Gorgé de 227.000 tonnes de brut, l'Amoco Cadiz s'est échoué au soir du 16 mars 1978 à moins de deux kilomètres du petit port de carte postale, rejetant à la mer pendant deux longues semaines le brut enfermé dans ses cuves. La pollution s'étendra sur 360 km de l'une des côtes les plus préservées d'Europe.

"Toutes les plages, tous les ports, les abers, tout ça c'était bien foncé", se souvient Jean Lescop, un ancien de la marine marchande. "Il y en avait partout", assure l'homme âgé de 69 ans, occupé à rénover un ancien canot de la SNSM (Société nationale de sauvetage en mer) sur les quais de Portsall.

-Une houle gluante et silencieuse-

Non loin de l'abri où est entreposé le canot classé monument historique, face à la mer, trône l'ancre monumentale de l'Amoco Cadiz, désormais seule trace visible du sinistre.

Les vagues "avaient du mal à déferler", se remémore Jean Lescop, évoquant une houle gluante et silencieuse. Comme bien d'autres, dans les heures qui ont suivi le drame, il a nettoyé les rochers et les plages souillées, "à la petite cuillère", assure-t-il, tellement les moyens manquaient au départ, malgré la bonne volonté de tous, des plus âgés aux plus jeunes.

Jean-Yves Letard, restaurateur depuis 32 ans dans la commune, avait 13 ans à l'époque de la catastrophe: "On allait récupérer les oiseaux pour les envoyer dans les cliniques afin d'essayer de les sauver".

"On allait à vélo, on faisait trois kilomètres, on revenait, on reprenait des oiseaux. On se faisait engueuler par nos parents parce qu'on était plein de mazout", poursuit-il, devant l'un des murs de la salle de son restaurant tapissé de photos du pétrolier à moitié enfoncé dans l'eau d'abord, puis gisant par 30 mètres de fond.
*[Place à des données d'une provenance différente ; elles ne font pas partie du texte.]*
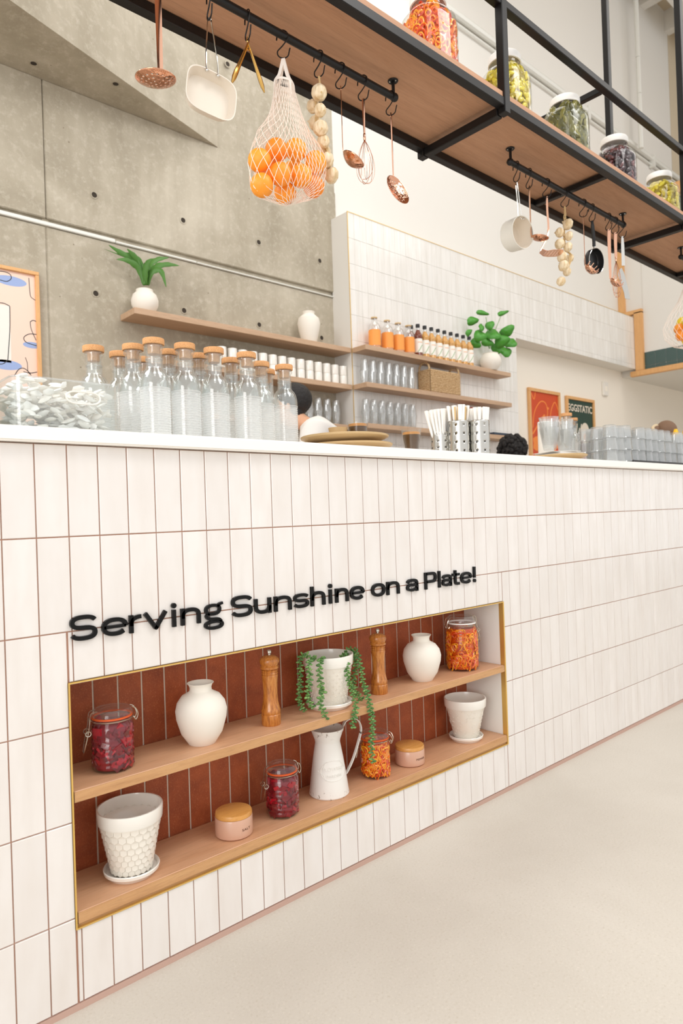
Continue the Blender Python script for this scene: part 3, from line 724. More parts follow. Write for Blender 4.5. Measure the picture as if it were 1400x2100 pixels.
def pot(loc, Rb, Rt, H, relief, label, sauc=True):
    t = thing('plant_pot', label, 'plant pot', loc)
    z0 = .012; zr = H * .80; rim = Rt * 1.0
    rA = lambda z: Rb + (Rt * .93 - Rb) * (z - z0) / (zr - z0)
    MB().lathe([(0, z0), (Rb * .96, z0), (Rb, z0 + .003), (Rt * .93, zr)], 48).obj('body', 'ceram_relief', t)
    MB().lathe([(Rt * .93, zr - .001), (rim * .985, zr), (rim, zr + .003), (rim * 1.02, H - .003), (rim * 1.01, H), (rim * .965, H), (rim * .95, H - .004), (rim * .93, zr + .002), (rim * .85, zr - .004), (Rb * .85, z0 + .03), (0, z0 + .028)], 48).obj('rim', 'ceram', t)
    b = MB()
    if relief == 'honey':
        n = 22; hh = .0135; row = 0; z = z0 + .007
        while z < zr - .004:
            r0 = rA(z); pitch = 2*pi / n; rad = r0 * pitch / 2 * 1.02
            for k in range(n):
                a = (k + .5 * (row % 2)) * pitch
                X = T((r0 * cos(a), r0 * sin(a), z)) @ RZ(a + pi / 2) @ RX(pi / 2 + .0) 
                R1 = rad * 1.13
                vs = [(R1 * .97 * cos(R(60*j + 30)), R1 * .97 * sin(R(60*j + 30)), -.0004) for j in range(6)] + [(R1 * .90 * cos(R(60*j + 30)), R1 * .90 * sin(R(60*j + 30)), .0006) for j in range(6)]
                fs = [(6, 7, 8, 9, 10, 11)] + [(j, (j+1) % 6, 6 + (j+1) % 6, 6 + j) for j in range(6)]
                b.add(vs, fs, X)
            z += rad * 1.78; row += 1
    elif relief == 'cross':
        n = 20; z = z0 + .008; row = 0
        while z < zr - .004:
            r0 = rA(z) + .0006
            for k in range(n):
                a = (k + .5 * (row % 2)) * 2*pi / n; X = T((r0 * cos(a), r0 * sin(a), z)) @ RZ(a + pi/2) @ RX(pi/2)
                for q in range(4): b.box(.0012, .0048, -.0005, .0005, -.0006, .0008, X @ RZ(q * pi/2))
            z += .0105; row += 1
    else:
        for k in range(230):
            z = random.uniform(z0 + .004, zr - .003); r0 = rA(z) + .0003; a = random.uniform(0, 2*pi)
            p = [(r0 * cos(a), r0 * sin(a), z)]; 
            for q in range(3):
                a += random.uniform(-.09, .09); z = min(zr, max(z0, z + random.uniform(-.005, .005))); r1 = rA(z) + .0003; p.append((r1 * cos(a), r1 * sin(a), z))
            b.tube(p, .0005, 4)
    b.obj('relief_pattern', 'ceram_relief', t, smooth=False, kind='stuff')
    rs = Rb * 1.36
    MB().lathe([(0, 0), (rs * .84, 0), (rs * .88, .004), (rs * 1.0, .010), (rs * 1.02, .017), (rs * .99, .019), (rs * .93, .016), (rs * .90, .011), (rs * .8, .009), (0, .009)], 48).obj('saucer', 'ceram', t)
    return t
pot((.280, .075, .202), .046, .0735, .156, 'honey', 'large white plant pot with honeycomb relief on a saucer, empty')
pot((.908, .082, .455), .050, .0745, .155, 'cross', 'white plant pot with small cross relief holding the trailing succulent')
pot((1.546, .082, .202), .044, .0735, .150, 'crackle', 'white plant pot with crackle relief at the right end of lower shelf')

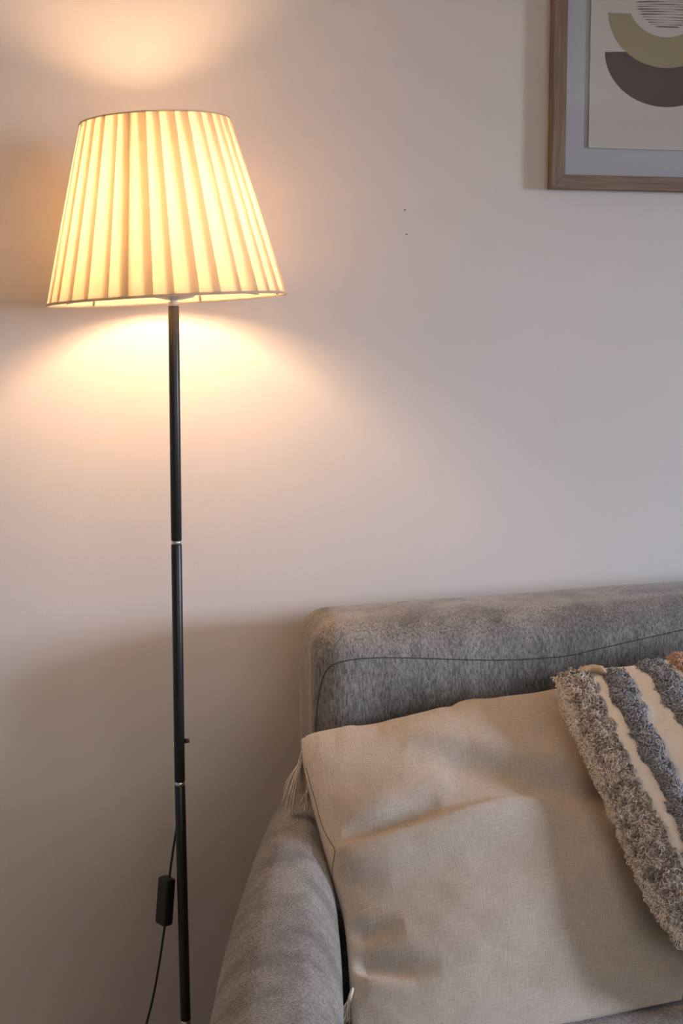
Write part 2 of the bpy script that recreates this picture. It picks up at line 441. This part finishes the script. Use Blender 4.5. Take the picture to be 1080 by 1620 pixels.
# ------------------------------------------------------------------ framed picture
FD = 0.024                                       # frame depth
fy = WALL-0.004-FD                               # front face of the frame
bl = at_y(873, 297.5, fy)                        # lower left front corner
pw, ph, fb = 0.415, 0.56, 0.0235
pic = empty('framed_picture', (bl.x+pw/2, WALL-0.004, bl.z), 'oak framed print of olive and dark brown half circles on the wall above the sofa', 'picture')
pt_tilt = Matrix.Rotation(math.radians(0.0), 3, 'Y')
def PP(x, y, z): return Vector((bl.x+x, y, bl.z+z))
def rail(name, q, m):
    V = [PP(x, y, z) for y in (fy, fy+FD) for (x, z) in q]
    o = mesh_obj(name, V, [(0,1,2,3), (7,6,5,4), (0,4,5,1), (1,5,6,2), (2,6,7,3), (3,7,4,0)], m, pic, smooth=False)
    bv = o.modifiers.new('bevel', 'BEVEL'); bv.width = 0.0008; bv.segments = 2
rail('frame_rail', [(0, 0), (pw, 0), (pw-fb, fb), (fb, fb)], M_oak_h)
rail('frame_rail', [(0, ph), (fb, ph-fb), (pw-fb, ph-fb), (pw, ph)], M_oak_h)
rail('frame_rail', [(0, 0), (fb, fb), (fb, ph-fb), (0, ph)], M_oak)
rail('frame_rail', [(pw, 0), (pw, ph), (pw-fb, ph-fb), (pw-fb, fb)], M_oak)
my = fy+0.017
MB().box(tuple(PP(fb-0.003, my, fb-0.003)), tuple(PP(pw-fb+0.003, my+0.004, ph-fb+0.003))).build('mount_board', M_mat, pic, smooth=False)
MB().box(tuple(PP(fb-0.003, fy+0.003, fb-0.003)), tuple(PP(pw-fb+0.003, fy+0.0045, ph-fb+0.003))).build('glass_pane', M_glass, pic, smooth=False)
py_ = my-0.0045
# deckle edged paper sheet floating above the mount
pbl = at_y(930.5, 234, py_); pw2 = 2*(bl.x+pw/2-pbl.x); ph2 = ph-2*(pbl.z-bl.z)
outl = []
nE = 60
def wob(t, s): return 0.0007*noise.noise(Vector((t*40, s*7.1, 0)))
for k in range(nE): outl.append((pw2*k/nE, wob(k/nE, 1)))
for k in range(nE): outl.append((pw2+wob(k/nE, 2), ph2*k/nE))
for k in range(nE): outl.append((pw2*(1-k/nE), ph2+wob(k/nE, 3)))
for k in range(nE): outl.append((wob(k/nE, 4), ph2*(1-k/nE)))
n = len(outl)
V = [Vector((pbl.x+x, py_, pbl.z+z)) for x, z in outl]+[Vector((pbl.x+x, py_+0.0012, pbl.z+z)) for x, z in outl]
Fc = [tuple(range(n)), tuple(reversed(range(n, 2*n)))]+[(k, n+k, n+(k+1) % n, (k+1) % n) for k in range(n)]
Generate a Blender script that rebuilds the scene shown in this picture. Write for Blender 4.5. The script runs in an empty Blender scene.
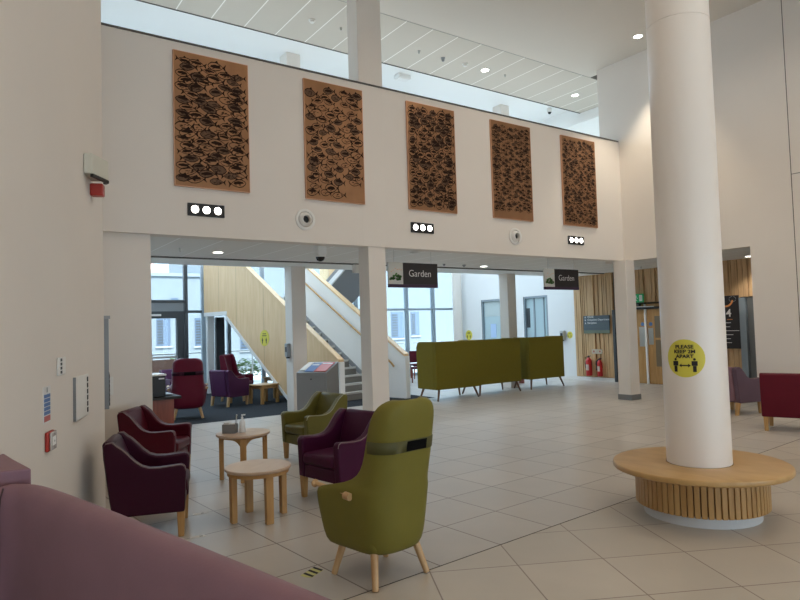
import bpy, bmesh, math, random
from mathutils import Vector, Matrix
random.seed(11)
C = bpy.context.scene.collection
PI = math.pi
R = math.radians

# ------------------------------------------------------------------ helpers
class B:
    """collects shapes that become one mesh"""
    def __init__(s):
        s.v = []; s.f = []
    def add(s, verts, faces, m=None):
        n = len(s.v)
        s.v += [tuple(m @ Vector(p)) if m else tuple(p) for p in verts]
        s.f += [tuple(i + n for i in f) for f in faces]
        return s
    def box(s, x0, x1, y0, y1, z0, z1, m=None):
        v = [(x0,y0,z0),(x1,y0,z0),(x1,y1,z0),(x0,y1,z0),(x0,y0,z1),(x1,y0,z1),(x1,y1,z1),(x0,y1,z1)]
        return s.add(v, [(0,3,2,1),(4,5,6,7),(0,1,5,4),(1,2,6,5),(2,3,7,6),(3,0,4,7)], m)
    def taper(s, x, y, z0, z1, a0, a1, dx=0, dy=0):
        """square leg: half size a0 at z0, a1 at z1; foot displaced by dx, dy"""
        v = [(x+dx+i*a0, y+dy+j*a0, z0) for i, j in ((-1,-1),(1,-1),(1,1),(-1,1))] + \
            [(x+i*a1, y+j*a1, z1) for i, j in ((-1,-1),(1,-1),(1,1),(-1,1))]
        return s.add(v, [(0,3,2,1),(4,5,6,7),(0,1,5,4),(1,2,6,5),(2,3,7,6),(3,0,4,7)])
    def loft(s, rings, closed=True, caps=True, m=None):
        n = len(rings[0]); v = [p for r in rings for p in r]; f = []
        for k in range(len(rings)-1):
            for i in range(n if closed else n-1):
                j = (i+1) % n
                f.append((k*n+i, k*n+j, (k+1)*n+j, (k+1)*n+i))
        if caps and closed:
            f.append(tuple(reversed(range(n)))); f.append(tuple((len(rings)-1)*n+i for i in range(n)))
        return s.add(v, f, m)
    def prism(s, poly, a, b, axis='x', m=None):
        """poly in the plane across the axis, extruded from a to b"""
        def P(p, t):
            return {'x': (t, p[0], p[1]), 'y': (p[0], t, p[1]), 'z': (p[0], p[1], t)}[axis]
        return s.loft([[P(p, a) for p in poly], [P(p, b) for p in poly]], m=m)
    def cyl(s, p0, p1, r0, r1=None, n=20):
        r1 = r0 if r1 is None else r1
        p0, p1 = Vector(p0), Vector(p1); d = (p1-p0).normalized()
        q = d.to_track_quat('Z', 'Y')
        ring = lambda p, r: [p + q @ Vector((r*math.cos(2*PI*i/n), r*math.sin(2*PI*i/n), 0)) for i in range(n)]
        return s.loft([ring(p0, r0), ring(p1, r1)])
    def tube(s, pts, r, n=10):
        pts = [Vector(p) for p in pts]; rings = []
        for i, p in enumerate(pts):
            d = (pts[min(i+1, len(pts)-1)] - pts[max(i-1, 0)]).normalized()
            q = d.to_track_quat('Z', 'Y')
            rings.append([p + q @ Vector((r*math.cos(2*PI*k/n), r*math.sin(2*PI*k/n), 0)) for k in range(n)])
        return s.loft(rings)
    def lathe(s, prof, n=32, m=None, cx=0, cy=0):
        rings = [[(cx+r*math.cos(2*PI*i/n), cy+r*math.sin(2*PI*i/n), z) for i in range(n)] for r, z in prof]
        return s.loft(rings, m=m)
    def ring(s, r0, r1, z0, z1, n=64, cx=0, cy=0):
        """solid annulus"""
        prof = [(r0,z0),(r1,z0),(r1,z1),(r0,z1),(r0,z0)]
        rings = [[(cx+r*math.cos(2*PI*i/n), cy+r*math.sin(2*PI*i/n), z) for i in range(n)] for r, z in prof]
        return s.loft(rings, caps=False)
    def ball(s, c, rx, ry=None, rz=None, n=16, k=8):
        ry = ry or rx; rz = rz or rx
        rings = []
        for j in range(k+1):
            t = PI*(j+.02)/(k+.04) - PI/2
            rings.append([(c[0]+rx*math.cos(t)*math.cos(2*PI*i/n), c[1]+ry*math.cos(t)*math.sin(2*PI*i/n), c[2]+rz*math.sin(t)) for i in range(n)])
        return s.loft(rings)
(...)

Cette solidarité s'illustrera aussi dans le combat judiciaire mené par les élus bretons, emmenés par le défunt sénateur-maire de Ploudalmézeau, Alphone Arzel: dès septembre 1978, 90 communes du Finistère et des Côtes-d'Armor se rassemblent pour attaquer à Chicago, la Standard Oil Of Indiana, géant mondial du pétrole et armateur de l'Amoco.

'Quelqu'un va payer'

"J'ai encore en mémoire Alphonse Arzel arrivant en mairie après avoir passé la nuit sur la dune, la pipe à la bouche", relate Marguerite Lamour, 22 ans à l'époque du drame et actuelle maire de Ploudalmézeau.

"+Quelqu'un va payer+, voilà ce qu'il disait", assure-t-elle à l'AFP, évoquant l'homme qui incarna pendant 14 ans le combat des Bretons outre-Atlantique. "Il ne savait pas qui, il ne savait pas comment, mais il était déjà déterminé", poursuit celle qui était alors secrétaire de mairie à Ploudalmézeau.

Et la persévérance finira par payer: la compagnie américaine est reconnue seule responsable de la catastrophe et doit verser l'équivalent de 35 millions d'euros aux communes bretonnes et 160 millions à l'Etat français.